At first I thought, take the skiff with Rav. Creator’s been with her this far whether she realizes or not. The search for her would be too widespread at the ferry captain would’ve heard by now unless…
he secretly follows the faith helping others move at night under the protection of darkness. She’ll discover others in the ferry that can encourage her in her parents faith. Take the ferry and keep the change
Scurry to the skiff and skedaddle! 🙂
Take the skiff and exit stage left as quick as possible. She must take Raz with her.

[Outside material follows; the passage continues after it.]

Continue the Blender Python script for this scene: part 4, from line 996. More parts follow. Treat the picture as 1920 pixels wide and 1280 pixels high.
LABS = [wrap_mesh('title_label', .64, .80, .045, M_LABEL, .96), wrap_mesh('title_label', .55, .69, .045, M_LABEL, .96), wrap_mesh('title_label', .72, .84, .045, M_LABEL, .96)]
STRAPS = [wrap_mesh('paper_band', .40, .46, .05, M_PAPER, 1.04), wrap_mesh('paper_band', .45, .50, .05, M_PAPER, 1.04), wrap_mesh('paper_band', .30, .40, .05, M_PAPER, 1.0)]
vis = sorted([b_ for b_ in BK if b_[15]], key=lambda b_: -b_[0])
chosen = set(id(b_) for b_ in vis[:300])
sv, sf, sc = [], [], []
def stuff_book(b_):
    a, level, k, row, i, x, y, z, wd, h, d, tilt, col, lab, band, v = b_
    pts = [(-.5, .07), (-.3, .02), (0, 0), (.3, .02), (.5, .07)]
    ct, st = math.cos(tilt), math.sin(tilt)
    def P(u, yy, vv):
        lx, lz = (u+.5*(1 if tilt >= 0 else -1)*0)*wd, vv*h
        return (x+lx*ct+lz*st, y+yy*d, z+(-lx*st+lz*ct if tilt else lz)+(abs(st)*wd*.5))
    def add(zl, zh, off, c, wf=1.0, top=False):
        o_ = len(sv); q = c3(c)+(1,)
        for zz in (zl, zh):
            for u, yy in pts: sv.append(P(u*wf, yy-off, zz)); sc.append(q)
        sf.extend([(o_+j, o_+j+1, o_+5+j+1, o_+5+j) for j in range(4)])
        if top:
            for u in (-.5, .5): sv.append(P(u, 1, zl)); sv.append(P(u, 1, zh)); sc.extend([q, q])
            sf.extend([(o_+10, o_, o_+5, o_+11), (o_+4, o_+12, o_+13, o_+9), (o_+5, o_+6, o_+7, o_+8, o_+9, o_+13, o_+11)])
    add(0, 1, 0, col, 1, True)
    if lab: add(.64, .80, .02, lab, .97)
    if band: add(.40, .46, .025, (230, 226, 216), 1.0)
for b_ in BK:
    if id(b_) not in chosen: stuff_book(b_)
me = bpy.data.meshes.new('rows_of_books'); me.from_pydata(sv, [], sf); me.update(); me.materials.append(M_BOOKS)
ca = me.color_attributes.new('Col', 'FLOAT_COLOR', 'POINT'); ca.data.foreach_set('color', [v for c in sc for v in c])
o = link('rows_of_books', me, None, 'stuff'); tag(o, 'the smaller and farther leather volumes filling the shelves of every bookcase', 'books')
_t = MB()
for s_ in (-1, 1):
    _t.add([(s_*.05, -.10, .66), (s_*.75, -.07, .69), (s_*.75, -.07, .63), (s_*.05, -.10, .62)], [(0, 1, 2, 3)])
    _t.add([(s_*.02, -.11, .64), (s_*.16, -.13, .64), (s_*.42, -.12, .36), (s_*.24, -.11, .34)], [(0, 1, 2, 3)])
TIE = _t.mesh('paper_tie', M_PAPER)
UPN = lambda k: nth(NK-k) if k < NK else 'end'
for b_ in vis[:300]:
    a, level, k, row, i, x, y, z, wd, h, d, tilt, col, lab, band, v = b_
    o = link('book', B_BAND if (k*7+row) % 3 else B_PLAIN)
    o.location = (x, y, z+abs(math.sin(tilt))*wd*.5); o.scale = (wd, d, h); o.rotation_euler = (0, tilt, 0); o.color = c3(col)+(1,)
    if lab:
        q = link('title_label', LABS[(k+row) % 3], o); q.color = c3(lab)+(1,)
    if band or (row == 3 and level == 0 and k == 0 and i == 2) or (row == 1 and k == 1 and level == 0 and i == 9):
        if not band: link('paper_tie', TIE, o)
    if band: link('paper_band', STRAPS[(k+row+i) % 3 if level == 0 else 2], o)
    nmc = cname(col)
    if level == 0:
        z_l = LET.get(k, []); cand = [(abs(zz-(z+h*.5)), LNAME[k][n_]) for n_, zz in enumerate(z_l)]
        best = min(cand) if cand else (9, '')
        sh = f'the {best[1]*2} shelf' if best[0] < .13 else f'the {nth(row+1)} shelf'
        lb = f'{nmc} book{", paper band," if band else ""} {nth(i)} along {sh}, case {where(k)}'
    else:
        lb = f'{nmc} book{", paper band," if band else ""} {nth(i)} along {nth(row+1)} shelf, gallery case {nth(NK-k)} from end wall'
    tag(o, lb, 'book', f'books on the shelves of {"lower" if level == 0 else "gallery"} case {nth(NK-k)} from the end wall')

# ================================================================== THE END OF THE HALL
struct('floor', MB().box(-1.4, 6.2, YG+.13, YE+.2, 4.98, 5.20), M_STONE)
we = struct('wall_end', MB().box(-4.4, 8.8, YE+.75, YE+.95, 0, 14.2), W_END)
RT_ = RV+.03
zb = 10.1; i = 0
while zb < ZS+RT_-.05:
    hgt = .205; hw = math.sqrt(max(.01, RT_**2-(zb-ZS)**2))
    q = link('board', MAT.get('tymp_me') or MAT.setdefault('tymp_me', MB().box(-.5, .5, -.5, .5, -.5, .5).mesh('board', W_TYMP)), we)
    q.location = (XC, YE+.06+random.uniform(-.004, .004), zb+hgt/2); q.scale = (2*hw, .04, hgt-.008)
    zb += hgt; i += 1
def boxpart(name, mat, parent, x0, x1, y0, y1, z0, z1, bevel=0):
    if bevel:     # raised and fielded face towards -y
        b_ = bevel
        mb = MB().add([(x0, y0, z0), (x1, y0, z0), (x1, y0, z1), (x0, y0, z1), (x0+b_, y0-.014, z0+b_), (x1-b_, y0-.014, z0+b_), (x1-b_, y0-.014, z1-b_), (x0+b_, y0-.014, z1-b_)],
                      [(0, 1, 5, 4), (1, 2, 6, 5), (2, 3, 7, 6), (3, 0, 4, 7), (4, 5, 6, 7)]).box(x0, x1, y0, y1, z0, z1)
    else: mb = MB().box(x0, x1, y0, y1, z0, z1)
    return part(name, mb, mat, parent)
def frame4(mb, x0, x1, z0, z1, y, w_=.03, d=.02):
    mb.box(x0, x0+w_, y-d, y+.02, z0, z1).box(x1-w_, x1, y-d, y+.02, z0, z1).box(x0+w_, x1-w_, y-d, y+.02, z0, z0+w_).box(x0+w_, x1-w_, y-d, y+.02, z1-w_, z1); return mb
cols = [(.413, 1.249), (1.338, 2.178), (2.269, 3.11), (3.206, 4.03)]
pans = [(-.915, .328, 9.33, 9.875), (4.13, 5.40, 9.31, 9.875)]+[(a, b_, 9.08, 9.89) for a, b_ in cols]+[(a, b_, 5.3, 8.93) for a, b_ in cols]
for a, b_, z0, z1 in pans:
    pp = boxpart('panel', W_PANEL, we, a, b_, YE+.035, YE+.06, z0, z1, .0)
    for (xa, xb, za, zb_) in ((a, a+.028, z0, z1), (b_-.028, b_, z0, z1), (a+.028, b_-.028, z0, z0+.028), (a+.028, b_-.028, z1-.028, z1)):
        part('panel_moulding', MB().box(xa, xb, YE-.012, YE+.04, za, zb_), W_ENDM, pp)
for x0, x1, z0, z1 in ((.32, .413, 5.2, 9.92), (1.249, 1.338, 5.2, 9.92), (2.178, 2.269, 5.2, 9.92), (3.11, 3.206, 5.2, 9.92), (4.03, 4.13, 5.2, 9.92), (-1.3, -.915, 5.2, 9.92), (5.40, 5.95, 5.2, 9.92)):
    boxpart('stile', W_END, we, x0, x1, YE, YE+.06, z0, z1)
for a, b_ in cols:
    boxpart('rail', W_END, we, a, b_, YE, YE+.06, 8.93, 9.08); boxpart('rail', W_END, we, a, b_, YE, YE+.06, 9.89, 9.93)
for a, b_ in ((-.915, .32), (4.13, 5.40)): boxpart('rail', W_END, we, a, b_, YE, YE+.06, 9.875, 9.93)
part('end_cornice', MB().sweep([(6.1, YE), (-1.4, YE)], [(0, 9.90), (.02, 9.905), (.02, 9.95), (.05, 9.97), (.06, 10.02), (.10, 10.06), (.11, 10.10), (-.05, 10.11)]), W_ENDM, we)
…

Take the skiff, but leave a few coins to pay for the skiff. The ferryman would surely sell her out if she tries to go that route. She is being hunted and needs to get away as quickly as she can. And this way there are no witness to her leaving and which direction she is going. The Enemy is also probably watching the ferry now.
This is the best option overall. While Kaia is not good at figuring others out at first, her accuracy apparently improves over time, and I doubt the night ferryman can be trusted. From a purist standpoint, taking the skiff without the owner’s permission is problematic, but leaving payment mitigates the choice somewhat and not only Kaia’s identity (though that may be guessed) and course but her companions’ identities as well. The enemy may well assume she is alone.
These are some fantastic comments!
Wait for the night ferry. Stealing the skiff will get her in more trouble with the authorities. The night ferryman might turn out to be a friend.